Lego Mario finds creative ways to blend Lego and Mario concepts. The Lego video games combine gentle humor with mild, but fun, action-adventure to crank some of the least insulting licensed kids games. The Lego Movie filmmakers took a pitch that frankly didn’t work at all (a whole movie about Lego?) and still managed to create one of the most hilarious, gorgeous, and thematically transcendent animated movies of all time.

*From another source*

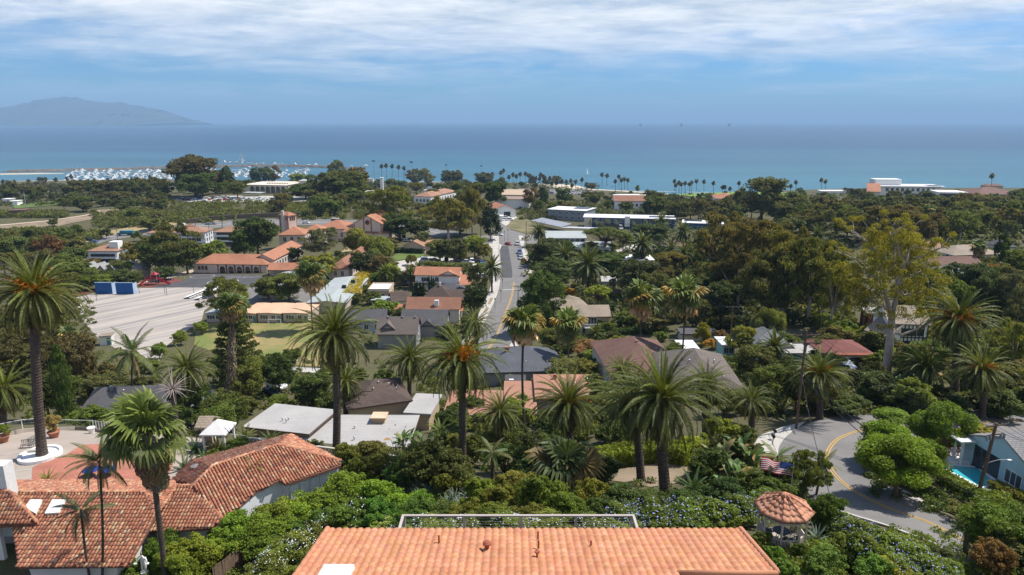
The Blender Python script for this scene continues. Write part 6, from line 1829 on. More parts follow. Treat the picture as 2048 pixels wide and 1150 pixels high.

In case you thought these could all just be independent coincidences, years ago I interviewed folks who worked on Lego games and Lego movies to confirm that, yes, they do share knowledge, techniques, and event assets with each other. Early Lego games and early Lego film projects centered around another license, Star Wars, so both groups had a lot to talk about. And of course you don’t have to officially work for Lego to express your creativity through stop-motion Brickfilms or the free Lego Digital Designer 3D modeling software. Embrace play in your medium of choice.
Play Well
All the high-end specs and ugly boxes in the world can’t hide the fact that the PlayStation 5 and Xbox Series X let you play fancier toys. That’s their function. So you might as well lean into that truth the way Nintendo does. That’s how you build Mario, a gaming franchise so enduring that not even an awful fever dream live-action movie or upcoming animated movie from the Minions studio can ruin it.
That’s not to say games shouldn’t also strive for artistic depth. We’ve yet to tap even a fraction of gaming’s potential for meaningful interactive experiences. But on some level most players just want to have fun, whether it’s with a controller or a handful of blocks.